Casino operator Las Vegas Sands (LVS) has informed the US Securities and Exchange Commission (SEC) that it probably violated the Foreign Corrupt Practices Act (FCPA) via its past dealings with Chinese officials. On Friday, the Wall Street Journal reported that an internal audit committee tasked by the LVS board with investigating allegations of impropriety had determined there were “likely violations of the books and records and internal controls provisions” of the FCPA, which prohibits bribery of foreign officials by US companies.
The deals in question date back to the middle of the last decade, when LVS was just getting started in Asia. O’Melveny & Myers LLP, the firm hired by the LVS board to investigate the matter, believe deals made in mainland China by LVS execs lacked proper bookkeeping controls. These deals include the sponsorship of a Chinese basketball team and a failed bid to launch a trade organization bearing the name of LVS chairman Sheldon Adelson.
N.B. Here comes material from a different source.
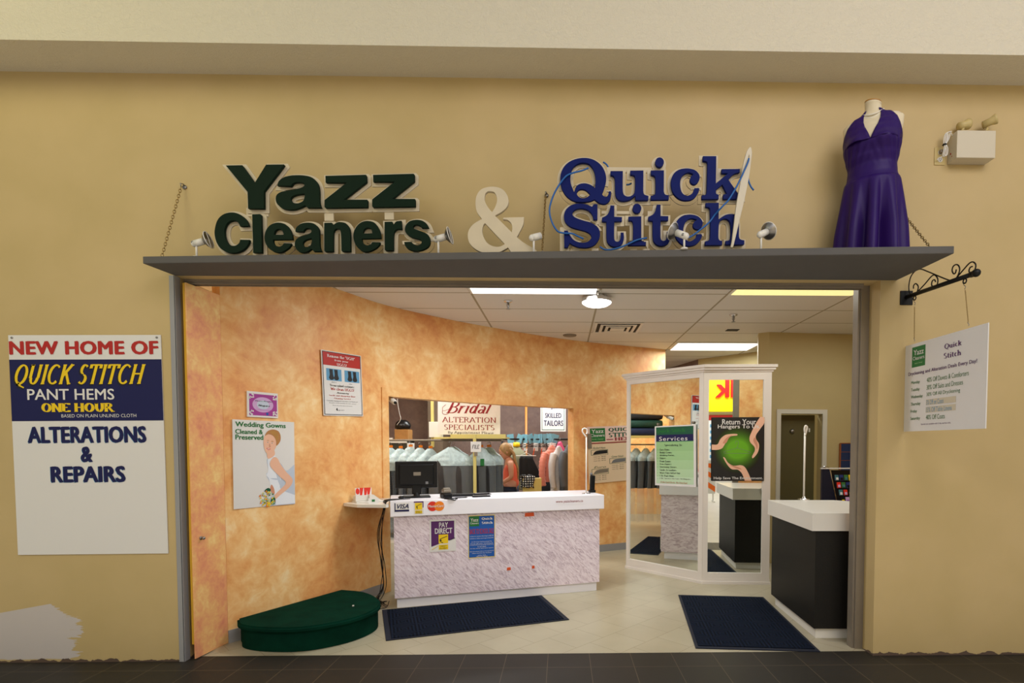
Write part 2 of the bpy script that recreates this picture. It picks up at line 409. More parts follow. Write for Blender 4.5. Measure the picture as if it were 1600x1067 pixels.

In August, the auditors’ preliminary report said the company’s books and record keeping practices “were not sufficient” but concluded there was “insufficient evidence to conclude that there were corrupt payments” made to Chinese officials.
LVS has been dealing with a volume of allegations of Asian impropriety ever since it acrimoniously parted ways in 2010 with former Sands China boss Steve Jacobs. A wrongful termination suit filed by Jacobs has resulted in allegations that LVS kept Macau officials on their payroll, that Adelson overruled Jacobs’ desire to turf an outside counsel who appeared to be negotiating a bribe on LVS’ behalf and that LVS transferred money between the US and Macau on behalf of alleged triad members.
The deals on which the auditors have focused involve executives who are no longer with LVS, including former president William Weidner. Weidner, whose Weidner Resorts is pushing hard to build a resort casino in Taiwan’s Matsu Islands region, declared in August that the board’s focus on ex-staffers was a “distraction sideshow” intended to insulate current management from regulatory scrutiny. Weidner rejected the idea that there was any evidence of illegal transactions involving Chinese officials during his tenure.
Since the brouhaha began, LVS has taken steps to overhaul its compliance programs, including halting international money transfers and hiring three former FBI agents to monitor goings-on at LVS’ operations in Las Vegas, Macau and Singapore. In October, the WSJ claimed LVS was close to reaching a deal with the US Department of Justice involving allegations of money laundering stemming from LVS’ dealings with a couple of North American gambling whales. Friday’s WSJ story was filed by Alexandra Berzon and Kate O’Keefe, the latter of whom was hit by a libel suit this week after Adelson objected to O’Keefe’s description of him as “foul-mouthed” in her previous reporting on the Jacobs’ defamation case.